Inferences About the Egyptian Nation While Deconstructing the Arab-Western Opposition
17 Pages Posted: 18 Dec 2011
Date Written: December 16, 2011
Abstract
As understandings of democracy emanate from people who frequently identify themselves as members of a nation group, the aim of the article is with the example of Egypt to demonstrate how the liberal understanding of nationhood has changed in the diverse, pluralist and dynamic Arab, Islamic, and Muslim contexts against the background of general geostrategic positioning in the contemporary World.

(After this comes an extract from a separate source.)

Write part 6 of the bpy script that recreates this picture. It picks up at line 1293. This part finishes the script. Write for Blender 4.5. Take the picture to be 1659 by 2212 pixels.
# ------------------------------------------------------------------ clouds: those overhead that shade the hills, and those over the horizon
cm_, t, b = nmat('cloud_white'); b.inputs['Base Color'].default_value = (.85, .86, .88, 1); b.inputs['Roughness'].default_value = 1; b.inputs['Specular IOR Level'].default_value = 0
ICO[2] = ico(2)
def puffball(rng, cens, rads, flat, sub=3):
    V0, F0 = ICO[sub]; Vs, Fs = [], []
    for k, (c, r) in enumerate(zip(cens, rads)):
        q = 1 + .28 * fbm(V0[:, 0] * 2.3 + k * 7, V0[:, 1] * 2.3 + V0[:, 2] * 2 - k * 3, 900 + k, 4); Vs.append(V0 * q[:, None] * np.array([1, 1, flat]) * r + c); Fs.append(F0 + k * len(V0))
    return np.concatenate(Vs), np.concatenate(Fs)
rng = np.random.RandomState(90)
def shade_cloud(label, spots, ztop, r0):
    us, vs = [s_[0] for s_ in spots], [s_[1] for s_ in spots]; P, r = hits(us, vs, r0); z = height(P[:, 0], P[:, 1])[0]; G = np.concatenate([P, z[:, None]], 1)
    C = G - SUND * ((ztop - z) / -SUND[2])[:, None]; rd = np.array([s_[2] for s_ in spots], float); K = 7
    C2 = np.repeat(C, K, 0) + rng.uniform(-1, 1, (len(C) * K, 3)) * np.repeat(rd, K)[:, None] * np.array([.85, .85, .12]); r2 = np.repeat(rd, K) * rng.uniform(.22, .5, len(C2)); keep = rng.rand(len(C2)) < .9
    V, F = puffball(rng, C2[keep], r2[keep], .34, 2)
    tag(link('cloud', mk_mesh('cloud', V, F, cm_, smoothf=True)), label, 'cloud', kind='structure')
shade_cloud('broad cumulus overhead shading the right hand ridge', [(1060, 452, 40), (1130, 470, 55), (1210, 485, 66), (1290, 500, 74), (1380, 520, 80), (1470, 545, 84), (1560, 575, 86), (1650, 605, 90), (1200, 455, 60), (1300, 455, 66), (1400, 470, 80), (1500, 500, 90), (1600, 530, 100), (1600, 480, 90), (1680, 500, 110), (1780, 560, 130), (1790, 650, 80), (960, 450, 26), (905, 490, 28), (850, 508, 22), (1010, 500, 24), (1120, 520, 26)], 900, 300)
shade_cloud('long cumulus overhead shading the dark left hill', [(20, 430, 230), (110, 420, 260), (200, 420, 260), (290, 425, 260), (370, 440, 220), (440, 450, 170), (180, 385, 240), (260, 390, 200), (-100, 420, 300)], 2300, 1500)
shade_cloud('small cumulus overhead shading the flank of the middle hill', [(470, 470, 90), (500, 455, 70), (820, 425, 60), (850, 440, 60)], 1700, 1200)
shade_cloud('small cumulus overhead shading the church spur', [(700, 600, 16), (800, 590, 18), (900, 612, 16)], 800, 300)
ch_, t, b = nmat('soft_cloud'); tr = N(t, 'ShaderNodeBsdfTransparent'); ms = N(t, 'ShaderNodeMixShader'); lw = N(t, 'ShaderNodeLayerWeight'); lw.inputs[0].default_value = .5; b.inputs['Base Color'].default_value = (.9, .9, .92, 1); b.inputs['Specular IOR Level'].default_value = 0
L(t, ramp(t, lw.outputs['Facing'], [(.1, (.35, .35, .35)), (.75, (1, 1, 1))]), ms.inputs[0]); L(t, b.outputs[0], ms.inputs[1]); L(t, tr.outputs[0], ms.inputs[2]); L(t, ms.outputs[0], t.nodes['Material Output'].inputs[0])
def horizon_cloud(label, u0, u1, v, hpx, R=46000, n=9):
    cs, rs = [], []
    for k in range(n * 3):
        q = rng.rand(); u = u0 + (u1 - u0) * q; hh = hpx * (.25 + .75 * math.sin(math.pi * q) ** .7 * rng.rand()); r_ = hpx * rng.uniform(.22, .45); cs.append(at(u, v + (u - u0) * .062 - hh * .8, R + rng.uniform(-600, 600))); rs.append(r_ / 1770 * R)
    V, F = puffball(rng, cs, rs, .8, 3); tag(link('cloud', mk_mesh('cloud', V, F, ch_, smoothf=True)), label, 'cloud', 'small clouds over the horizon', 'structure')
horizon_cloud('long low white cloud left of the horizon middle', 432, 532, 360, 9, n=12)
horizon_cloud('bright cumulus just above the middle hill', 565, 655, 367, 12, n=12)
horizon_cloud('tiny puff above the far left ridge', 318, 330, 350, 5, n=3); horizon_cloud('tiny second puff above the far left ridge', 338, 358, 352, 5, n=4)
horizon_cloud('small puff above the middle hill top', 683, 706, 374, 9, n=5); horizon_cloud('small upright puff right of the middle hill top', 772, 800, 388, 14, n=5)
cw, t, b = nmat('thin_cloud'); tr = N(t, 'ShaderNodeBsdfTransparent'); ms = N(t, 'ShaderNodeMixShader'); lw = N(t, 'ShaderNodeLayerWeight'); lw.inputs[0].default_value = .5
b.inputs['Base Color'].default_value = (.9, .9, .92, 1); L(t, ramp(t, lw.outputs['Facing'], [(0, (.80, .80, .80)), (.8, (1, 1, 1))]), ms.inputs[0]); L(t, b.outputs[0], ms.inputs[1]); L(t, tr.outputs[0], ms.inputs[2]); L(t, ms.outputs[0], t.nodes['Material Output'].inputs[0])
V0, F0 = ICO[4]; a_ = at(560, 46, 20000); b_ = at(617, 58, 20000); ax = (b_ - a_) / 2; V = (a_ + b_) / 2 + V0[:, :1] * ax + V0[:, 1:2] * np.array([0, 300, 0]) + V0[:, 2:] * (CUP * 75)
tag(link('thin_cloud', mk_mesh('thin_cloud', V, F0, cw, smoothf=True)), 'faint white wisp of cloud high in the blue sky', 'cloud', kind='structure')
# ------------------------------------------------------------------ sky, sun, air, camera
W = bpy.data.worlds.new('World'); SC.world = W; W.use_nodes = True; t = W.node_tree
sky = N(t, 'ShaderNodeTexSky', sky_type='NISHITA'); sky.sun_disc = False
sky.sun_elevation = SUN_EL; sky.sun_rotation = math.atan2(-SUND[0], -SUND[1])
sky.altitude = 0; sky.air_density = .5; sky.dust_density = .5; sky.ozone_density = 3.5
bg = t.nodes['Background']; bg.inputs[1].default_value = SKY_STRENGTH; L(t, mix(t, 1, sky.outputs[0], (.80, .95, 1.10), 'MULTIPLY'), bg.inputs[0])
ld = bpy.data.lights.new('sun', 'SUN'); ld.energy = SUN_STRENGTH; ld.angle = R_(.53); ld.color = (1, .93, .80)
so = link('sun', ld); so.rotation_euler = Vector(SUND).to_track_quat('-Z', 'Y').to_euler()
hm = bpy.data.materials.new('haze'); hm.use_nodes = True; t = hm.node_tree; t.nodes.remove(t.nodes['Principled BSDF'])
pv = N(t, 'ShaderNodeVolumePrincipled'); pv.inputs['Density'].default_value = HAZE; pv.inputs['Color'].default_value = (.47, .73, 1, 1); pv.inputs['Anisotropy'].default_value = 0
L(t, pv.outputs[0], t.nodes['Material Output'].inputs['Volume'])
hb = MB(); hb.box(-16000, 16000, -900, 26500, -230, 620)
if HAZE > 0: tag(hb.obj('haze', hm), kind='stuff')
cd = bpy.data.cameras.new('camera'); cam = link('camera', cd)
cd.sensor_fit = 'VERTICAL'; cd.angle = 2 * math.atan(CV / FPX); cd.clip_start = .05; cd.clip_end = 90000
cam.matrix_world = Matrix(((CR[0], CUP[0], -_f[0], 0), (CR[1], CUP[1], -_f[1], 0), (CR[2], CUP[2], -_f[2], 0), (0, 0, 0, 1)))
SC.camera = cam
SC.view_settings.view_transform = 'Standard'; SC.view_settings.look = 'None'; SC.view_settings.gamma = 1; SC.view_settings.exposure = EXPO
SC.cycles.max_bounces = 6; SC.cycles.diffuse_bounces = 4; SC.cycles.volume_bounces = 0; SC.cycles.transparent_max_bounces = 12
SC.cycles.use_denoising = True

The first part of the article compares some aspects of Western thought with Islamic thought. The second part of the article demonstrates relations between the categories: Arab, Muslim, Islamic, and their relation with understandings of liberalism and democracy. The third part of the article demonstrates different cultural and political epochs in Egyptian history. About methodology it can be said that the author has discursively presented narrations and for the first time uses journalism and new media sources for constructing Arab Spring 2011, included the Egyptian revolution, as being here constrained by the limited research tools available.
The main conclusions are: there are strong trends toward nationalism in Egypt that may influence the Arab, Islamic, and Muslim worlds taken into account that Egypt is the most populous Arab State and Egypt's influence in Arab and Islamic media space.
Although the paper does not treat all the referred aspects coherently, the author hopes that she could raise at least some problems for further research and inter alia challenge the presumption that the cause of Arab-Israeli conflict and Arab Spring 2011 has been bad internal governance.